* **Given request**
It is required that the lines from the top of the listing through the line with "random.seed(11)" be reproduced exactly, excluding pictures.

>>>

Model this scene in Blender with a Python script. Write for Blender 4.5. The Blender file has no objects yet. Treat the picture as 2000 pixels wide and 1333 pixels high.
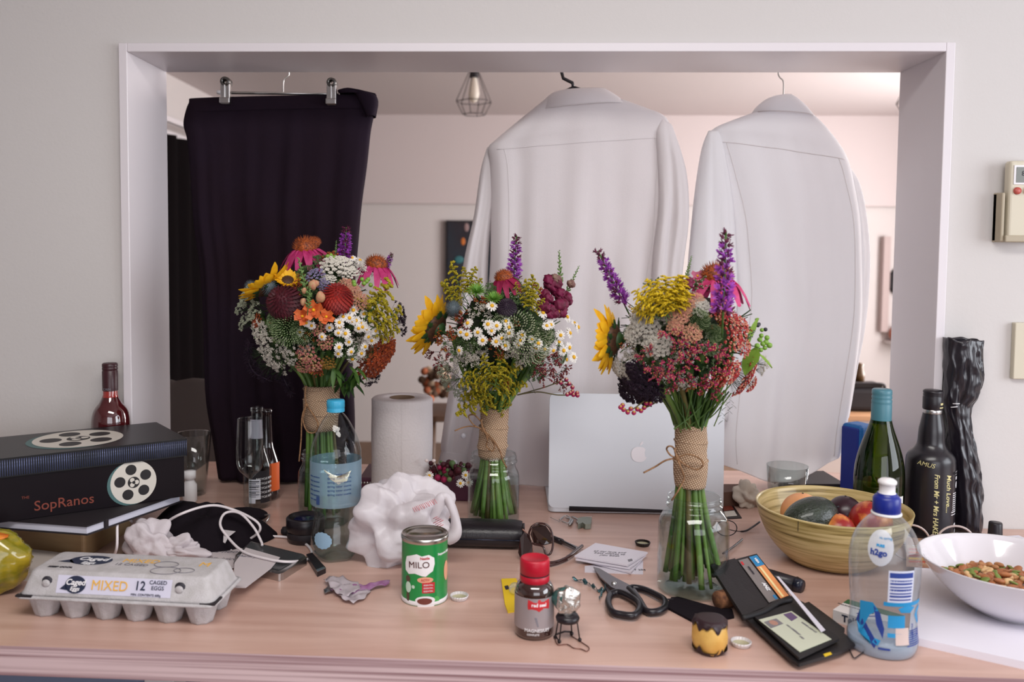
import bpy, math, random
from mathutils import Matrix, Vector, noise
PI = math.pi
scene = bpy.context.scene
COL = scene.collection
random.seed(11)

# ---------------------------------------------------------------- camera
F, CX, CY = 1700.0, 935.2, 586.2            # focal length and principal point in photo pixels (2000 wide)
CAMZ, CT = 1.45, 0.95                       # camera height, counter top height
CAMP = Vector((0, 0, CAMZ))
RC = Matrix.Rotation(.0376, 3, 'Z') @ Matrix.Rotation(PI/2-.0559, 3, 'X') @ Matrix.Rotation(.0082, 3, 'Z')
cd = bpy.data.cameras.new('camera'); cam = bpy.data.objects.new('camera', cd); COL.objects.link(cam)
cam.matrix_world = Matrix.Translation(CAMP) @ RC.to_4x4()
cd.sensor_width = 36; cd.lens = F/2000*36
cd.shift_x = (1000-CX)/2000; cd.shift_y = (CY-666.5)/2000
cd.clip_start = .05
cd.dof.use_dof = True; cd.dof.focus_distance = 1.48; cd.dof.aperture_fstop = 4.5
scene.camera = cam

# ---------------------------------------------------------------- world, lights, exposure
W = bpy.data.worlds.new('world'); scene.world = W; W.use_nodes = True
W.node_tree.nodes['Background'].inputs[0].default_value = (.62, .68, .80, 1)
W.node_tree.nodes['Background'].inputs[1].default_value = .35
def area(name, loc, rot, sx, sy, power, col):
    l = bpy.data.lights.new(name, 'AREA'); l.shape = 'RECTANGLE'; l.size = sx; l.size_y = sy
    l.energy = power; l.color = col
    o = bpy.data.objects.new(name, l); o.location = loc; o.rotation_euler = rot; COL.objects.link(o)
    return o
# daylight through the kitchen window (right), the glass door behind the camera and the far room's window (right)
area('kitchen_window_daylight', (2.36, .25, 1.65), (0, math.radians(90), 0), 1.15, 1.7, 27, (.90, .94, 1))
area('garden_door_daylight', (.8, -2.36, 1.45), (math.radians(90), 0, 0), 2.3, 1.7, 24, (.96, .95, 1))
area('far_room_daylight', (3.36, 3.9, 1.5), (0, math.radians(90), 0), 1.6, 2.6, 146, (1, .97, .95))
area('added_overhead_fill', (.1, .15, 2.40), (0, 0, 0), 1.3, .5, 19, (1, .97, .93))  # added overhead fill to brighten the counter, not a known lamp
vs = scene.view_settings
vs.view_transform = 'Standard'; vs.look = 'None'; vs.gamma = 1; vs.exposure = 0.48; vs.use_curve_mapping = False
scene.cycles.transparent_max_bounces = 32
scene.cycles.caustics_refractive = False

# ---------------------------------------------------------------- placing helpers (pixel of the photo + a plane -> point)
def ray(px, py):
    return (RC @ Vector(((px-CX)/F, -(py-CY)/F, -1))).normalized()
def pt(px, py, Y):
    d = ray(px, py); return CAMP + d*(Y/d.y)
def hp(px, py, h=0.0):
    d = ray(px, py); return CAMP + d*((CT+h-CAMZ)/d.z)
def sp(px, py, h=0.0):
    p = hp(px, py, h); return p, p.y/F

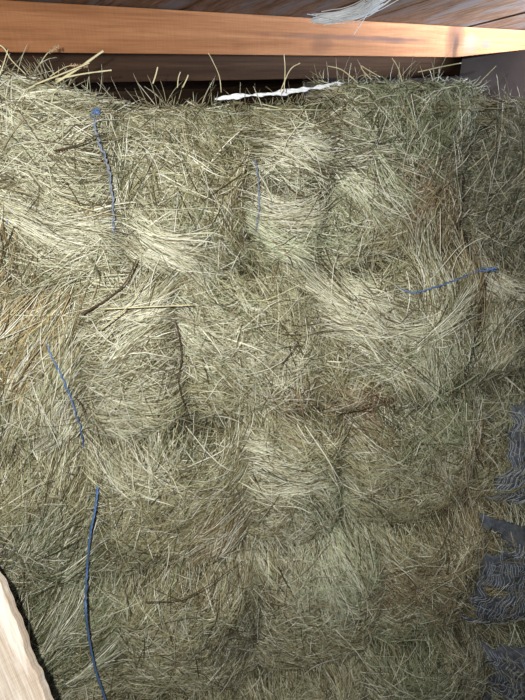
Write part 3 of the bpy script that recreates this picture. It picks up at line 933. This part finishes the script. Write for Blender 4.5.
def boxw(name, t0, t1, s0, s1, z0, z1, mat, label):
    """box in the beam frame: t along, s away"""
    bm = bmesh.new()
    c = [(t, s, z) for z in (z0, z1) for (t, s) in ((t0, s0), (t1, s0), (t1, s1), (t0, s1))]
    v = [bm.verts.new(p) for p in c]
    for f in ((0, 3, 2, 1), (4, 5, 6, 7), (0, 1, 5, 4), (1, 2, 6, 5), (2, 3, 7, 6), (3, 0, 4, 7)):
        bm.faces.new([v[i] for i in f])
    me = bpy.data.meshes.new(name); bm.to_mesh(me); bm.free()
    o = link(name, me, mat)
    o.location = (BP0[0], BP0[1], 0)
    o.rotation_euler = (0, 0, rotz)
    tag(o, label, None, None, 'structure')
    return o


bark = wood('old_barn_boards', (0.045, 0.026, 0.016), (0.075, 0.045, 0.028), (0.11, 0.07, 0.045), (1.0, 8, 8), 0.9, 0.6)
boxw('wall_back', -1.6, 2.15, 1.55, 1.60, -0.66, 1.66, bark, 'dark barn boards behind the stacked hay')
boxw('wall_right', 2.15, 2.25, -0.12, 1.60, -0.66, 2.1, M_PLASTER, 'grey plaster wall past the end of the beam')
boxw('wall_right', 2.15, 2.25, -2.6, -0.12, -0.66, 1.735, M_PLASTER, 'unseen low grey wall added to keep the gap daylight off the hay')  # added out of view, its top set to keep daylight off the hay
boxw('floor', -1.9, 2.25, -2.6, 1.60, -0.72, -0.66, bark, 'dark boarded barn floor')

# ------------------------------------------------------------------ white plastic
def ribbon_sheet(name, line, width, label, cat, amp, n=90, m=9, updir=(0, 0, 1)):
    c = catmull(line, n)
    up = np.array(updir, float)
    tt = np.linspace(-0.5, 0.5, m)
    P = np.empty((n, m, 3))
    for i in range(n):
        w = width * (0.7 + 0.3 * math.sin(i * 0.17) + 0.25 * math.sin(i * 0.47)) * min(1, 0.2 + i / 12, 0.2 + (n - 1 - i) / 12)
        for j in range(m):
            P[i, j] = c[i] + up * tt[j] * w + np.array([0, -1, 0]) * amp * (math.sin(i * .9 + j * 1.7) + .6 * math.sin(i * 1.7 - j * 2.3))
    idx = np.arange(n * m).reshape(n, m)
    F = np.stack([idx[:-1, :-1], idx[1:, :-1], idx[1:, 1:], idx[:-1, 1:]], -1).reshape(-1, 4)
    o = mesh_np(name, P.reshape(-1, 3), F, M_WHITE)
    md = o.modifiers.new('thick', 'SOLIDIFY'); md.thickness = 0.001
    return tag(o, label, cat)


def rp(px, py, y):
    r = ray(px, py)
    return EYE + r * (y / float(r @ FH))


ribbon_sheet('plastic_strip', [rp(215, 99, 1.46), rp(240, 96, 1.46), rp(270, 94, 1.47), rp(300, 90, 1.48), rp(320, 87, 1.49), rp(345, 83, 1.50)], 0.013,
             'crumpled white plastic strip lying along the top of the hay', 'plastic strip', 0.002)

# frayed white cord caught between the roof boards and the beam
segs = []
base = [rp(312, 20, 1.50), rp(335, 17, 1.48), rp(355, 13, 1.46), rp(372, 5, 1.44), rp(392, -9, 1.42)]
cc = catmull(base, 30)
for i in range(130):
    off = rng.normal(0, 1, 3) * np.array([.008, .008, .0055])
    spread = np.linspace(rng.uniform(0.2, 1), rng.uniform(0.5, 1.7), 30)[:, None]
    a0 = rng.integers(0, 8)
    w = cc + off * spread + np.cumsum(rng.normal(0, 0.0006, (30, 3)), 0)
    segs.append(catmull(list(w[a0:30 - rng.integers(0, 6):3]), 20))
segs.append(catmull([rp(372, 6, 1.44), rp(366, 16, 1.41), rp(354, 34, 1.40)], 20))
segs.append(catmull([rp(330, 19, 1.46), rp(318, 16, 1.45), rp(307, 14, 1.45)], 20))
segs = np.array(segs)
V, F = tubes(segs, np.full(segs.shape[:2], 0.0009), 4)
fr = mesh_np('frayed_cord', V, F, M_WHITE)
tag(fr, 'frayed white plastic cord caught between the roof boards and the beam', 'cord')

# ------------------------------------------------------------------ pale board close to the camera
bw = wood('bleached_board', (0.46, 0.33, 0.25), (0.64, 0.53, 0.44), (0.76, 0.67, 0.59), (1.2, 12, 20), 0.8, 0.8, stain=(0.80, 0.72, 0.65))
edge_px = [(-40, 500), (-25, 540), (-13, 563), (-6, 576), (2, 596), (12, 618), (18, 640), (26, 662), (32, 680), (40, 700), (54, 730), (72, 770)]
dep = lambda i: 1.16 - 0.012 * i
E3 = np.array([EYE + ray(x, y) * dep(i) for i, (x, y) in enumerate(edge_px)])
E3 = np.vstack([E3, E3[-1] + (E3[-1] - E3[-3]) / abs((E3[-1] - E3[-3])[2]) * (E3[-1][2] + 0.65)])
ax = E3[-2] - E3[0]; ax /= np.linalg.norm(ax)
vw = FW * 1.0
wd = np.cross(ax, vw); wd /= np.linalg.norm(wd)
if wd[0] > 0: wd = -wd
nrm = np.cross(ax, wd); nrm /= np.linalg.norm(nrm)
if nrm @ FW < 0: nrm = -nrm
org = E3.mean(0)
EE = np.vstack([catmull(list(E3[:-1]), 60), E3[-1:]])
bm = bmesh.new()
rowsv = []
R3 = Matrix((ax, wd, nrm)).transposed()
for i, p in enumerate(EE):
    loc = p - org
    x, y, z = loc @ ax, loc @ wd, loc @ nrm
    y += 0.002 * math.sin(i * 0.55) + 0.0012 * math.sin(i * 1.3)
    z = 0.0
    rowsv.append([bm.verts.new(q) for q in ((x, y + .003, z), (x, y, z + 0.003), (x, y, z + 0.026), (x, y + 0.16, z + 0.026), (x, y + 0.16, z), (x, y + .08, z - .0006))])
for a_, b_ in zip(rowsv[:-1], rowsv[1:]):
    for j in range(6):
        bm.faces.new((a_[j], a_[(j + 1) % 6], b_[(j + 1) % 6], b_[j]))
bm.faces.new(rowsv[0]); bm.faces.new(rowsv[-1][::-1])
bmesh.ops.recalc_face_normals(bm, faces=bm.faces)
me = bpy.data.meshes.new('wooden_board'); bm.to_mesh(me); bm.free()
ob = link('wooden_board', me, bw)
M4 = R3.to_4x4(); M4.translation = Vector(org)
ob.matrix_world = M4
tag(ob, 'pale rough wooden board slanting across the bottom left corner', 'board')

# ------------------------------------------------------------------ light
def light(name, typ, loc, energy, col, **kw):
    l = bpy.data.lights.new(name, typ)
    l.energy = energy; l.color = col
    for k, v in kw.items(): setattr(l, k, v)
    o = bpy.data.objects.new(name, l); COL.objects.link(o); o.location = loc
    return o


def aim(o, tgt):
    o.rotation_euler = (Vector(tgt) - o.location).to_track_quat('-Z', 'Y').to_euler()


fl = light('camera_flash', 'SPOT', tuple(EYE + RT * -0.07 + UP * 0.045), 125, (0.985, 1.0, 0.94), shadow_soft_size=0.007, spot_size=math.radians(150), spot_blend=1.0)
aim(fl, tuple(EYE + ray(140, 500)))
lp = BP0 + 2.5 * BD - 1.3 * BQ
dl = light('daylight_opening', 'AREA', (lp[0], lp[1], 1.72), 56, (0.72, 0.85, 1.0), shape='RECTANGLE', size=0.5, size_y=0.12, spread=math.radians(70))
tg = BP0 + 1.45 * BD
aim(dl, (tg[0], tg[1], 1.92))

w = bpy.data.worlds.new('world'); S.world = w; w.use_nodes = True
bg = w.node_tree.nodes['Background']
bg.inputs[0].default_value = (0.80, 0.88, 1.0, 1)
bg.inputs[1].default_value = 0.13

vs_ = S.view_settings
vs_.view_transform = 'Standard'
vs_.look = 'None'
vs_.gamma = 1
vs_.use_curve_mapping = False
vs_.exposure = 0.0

<<<

* **Answer in full**
Model this scene in Blender with a Python script. Write for Blender 4.5. The Blender file has no objects yet. Treat the picture as 2000 pixels wide and 1333 pixels high.
import bpy, math, random
from mathutils import Matrix, Vector, noise
PI = math.pi
scene = bpy.context.scene
COL = scene.collection
random.seed(11)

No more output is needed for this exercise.